Task brief
The data below should be printed in full, exactly, and without any of its images.

________________________

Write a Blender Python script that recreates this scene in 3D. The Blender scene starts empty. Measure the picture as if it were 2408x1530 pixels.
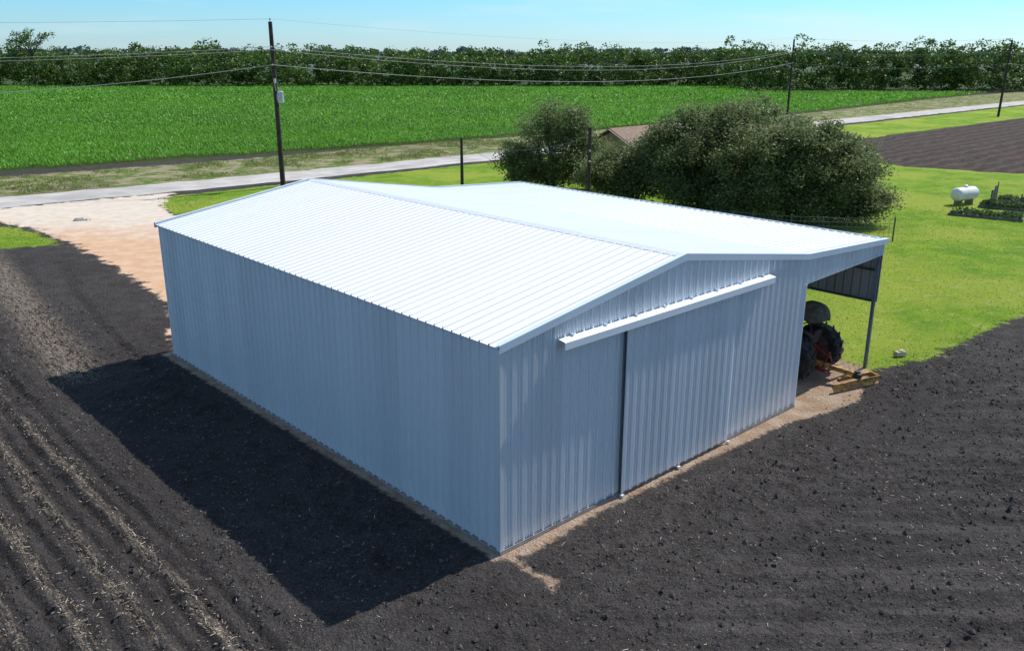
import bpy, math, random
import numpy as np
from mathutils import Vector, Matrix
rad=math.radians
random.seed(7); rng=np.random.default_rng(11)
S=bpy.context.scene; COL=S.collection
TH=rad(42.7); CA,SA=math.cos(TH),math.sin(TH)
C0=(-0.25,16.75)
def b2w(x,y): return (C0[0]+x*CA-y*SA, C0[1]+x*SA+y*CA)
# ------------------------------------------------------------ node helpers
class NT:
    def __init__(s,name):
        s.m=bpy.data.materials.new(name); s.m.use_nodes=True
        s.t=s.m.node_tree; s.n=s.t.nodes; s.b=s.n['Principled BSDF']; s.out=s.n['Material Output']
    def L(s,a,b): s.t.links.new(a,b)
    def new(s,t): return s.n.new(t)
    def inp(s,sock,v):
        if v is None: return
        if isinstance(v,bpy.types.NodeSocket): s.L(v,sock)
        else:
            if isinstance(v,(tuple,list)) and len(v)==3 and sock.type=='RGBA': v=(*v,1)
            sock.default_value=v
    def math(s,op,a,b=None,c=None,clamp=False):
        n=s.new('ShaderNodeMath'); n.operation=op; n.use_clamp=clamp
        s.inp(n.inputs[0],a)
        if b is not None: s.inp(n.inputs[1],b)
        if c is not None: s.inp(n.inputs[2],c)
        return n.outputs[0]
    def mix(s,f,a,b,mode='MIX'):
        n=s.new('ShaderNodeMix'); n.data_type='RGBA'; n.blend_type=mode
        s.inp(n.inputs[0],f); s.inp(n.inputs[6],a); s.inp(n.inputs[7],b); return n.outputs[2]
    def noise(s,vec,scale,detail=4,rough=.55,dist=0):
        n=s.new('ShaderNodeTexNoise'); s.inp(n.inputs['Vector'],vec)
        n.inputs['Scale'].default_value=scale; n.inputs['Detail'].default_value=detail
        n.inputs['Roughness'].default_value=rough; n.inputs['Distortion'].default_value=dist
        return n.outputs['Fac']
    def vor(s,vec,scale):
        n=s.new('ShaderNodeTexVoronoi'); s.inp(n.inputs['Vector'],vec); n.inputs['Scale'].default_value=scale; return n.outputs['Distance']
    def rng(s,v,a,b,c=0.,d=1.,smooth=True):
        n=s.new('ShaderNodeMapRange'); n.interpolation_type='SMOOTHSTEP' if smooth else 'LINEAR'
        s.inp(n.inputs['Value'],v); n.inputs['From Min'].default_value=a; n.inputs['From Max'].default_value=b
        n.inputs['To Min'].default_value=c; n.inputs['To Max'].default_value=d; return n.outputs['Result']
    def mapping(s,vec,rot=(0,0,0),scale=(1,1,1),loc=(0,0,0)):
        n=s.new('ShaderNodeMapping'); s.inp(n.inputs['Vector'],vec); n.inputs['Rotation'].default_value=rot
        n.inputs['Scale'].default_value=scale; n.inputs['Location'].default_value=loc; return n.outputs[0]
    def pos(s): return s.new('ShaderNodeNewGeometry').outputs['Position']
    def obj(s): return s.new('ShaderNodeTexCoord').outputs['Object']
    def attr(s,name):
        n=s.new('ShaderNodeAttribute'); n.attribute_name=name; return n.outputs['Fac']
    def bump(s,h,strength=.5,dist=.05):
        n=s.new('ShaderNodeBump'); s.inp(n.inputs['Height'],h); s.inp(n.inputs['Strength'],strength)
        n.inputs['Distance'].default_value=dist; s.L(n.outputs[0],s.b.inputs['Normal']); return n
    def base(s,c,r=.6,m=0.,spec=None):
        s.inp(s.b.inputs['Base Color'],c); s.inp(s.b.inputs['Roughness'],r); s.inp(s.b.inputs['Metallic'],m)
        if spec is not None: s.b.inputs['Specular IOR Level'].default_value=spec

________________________

Answer to this exercise
Write a Blender Python script that recreates this scene in 3D. The Blender scene starts empty. Measure the picture as if it were 2408x1530 pixels.
import bpy, math, random
import numpy as np
from mathutils import Vector, Matrix
rad=math.radians
random.seed(7); rng=np.random.default_rng(11)
S=bpy.context.scene; COL=S.collection
TH=rad(42.7); CA,SA=math.cos(TH),math.sin(TH)
C0=(-0.25,16.75)
def b2w(x,y): return (C0[0]+x*CA-y*SA, C0[1]+x*SA+y*CA)
# ------------------------------------------------------------ node helpers
class NT:
    def __init__(s,name):
        s.m=bpy.data.materials.new(name); s.m.use_nodes=True
        s.t=s.m.node_tree; s.n=s.t.nodes; s.b=s.n['Principled BSDF']; s.out=s.n['Material Output']
    def L(s,a,b): s.t.links.new(a,b)
    def new(s,t): return s.n.new(t)
    def inp(s,sock,v):
        if v is None: return
        if isinstance(v,bpy.types.NodeSocket): s.L(v,sock)
        else:
            if isinstance(v,(tuple,list)) and len(v)==3 and sock.type=='RGBA': v=(*v,1)
            sock.default_value=v
    def math(s,op,a,b=None,c=None,clamp=False):
        n=s.new('ShaderNodeMath'); n.operation=op; n.use_clamp=clamp
        s.inp(n.inputs[0],a)
        if b is not None: s.inp(n.inputs[1],b)
        if c is not None: s.inp(n.inputs[2],c)
        return n.outputs[0]
    def mix(s,f,a,b,mode='MIX'):
        n=s.new('ShaderNodeMix'); n.data_type='RGBA'; n.blend_type=mode
        s.inp(n.inputs[0],f); s.inp(n.inputs[6],a); s.inp(n.inputs[7],b); return n.outputs[2]
    def noise(s,vec,scale,detail=4,rough=.55,dist=0):
        n=s.new('ShaderNodeTexNoise'); s.inp(n.inputs['Vector'],vec)
        n.inputs['Scale'].default_value=scale; n.inputs['Detail'].default_value=detail
        n.inputs['Roughness'].default_value=rough; n.inputs['Distortion'].default_value=dist
        return n.outputs['Fac']
    def vor(s,vec,scale):
        n=s.new('ShaderNodeTexVoronoi'); s.inp(n.inputs['Vector'],vec); n.inputs['Scale'].default_value=scale; return n.outputs['Distance']
    def rng(s,v,a,b,c=0.,d=1.,smooth=True):
        n=s.new('ShaderNodeMapRange'); n.interpolation_type='SMOOTHSTEP' if smooth else 'LINEAR'
        s.inp(n.inputs['Value'],v); n.inputs['From Min'].default_value=a; n.inputs['From Max'].default_value=b
        n.inputs['To Min'].default_value=c; n.inputs['To Max'].default_value=d; return n.outputs['Result']
    def mapping(s,vec,rot=(0,0,0),scale=(1,1,1),loc=(0,0,0)):
        n=s.new('ShaderNodeMapping'); s.inp(n.inputs['Vector'],vec); n.inputs['Rotation'].default_value=rot
        n.inputs['Scale'].default_value=scale; n.inputs['Location'].default_value=loc; return n.outputs[0]
    def pos(s): return s.new('ShaderNodeNewGeometry').outputs['Position']
    def obj(s): return s.new('ShaderNodeTexCoord').outputs['Object']
    def attr(s,name):
        n=s.new('ShaderNodeAttribute'); n.attribute_name=name; return n.outputs['Fac']
    def bump(s,h,strength=.5,dist=.05):
        n=s.new('ShaderNodeBump'); s.inp(n.inputs['Height'],h); s.inp(n.inputs['Strength'],strength)
        n.inputs['Distance'].default_value=dist; s.L(n.outputs[0],s.b.inputs['Normal']); return n
    def base(s,c,r=.6,m=0.,spec=None):
        s.inp(s.b.inputs['Base Color'],c); s.inp(s.b.inputs['Roughness'],r); s.inp(s.b.inputs['Metallic'],m)
        if spec is not None: s.b.inputs['Specular IOR Level'].default_value=spec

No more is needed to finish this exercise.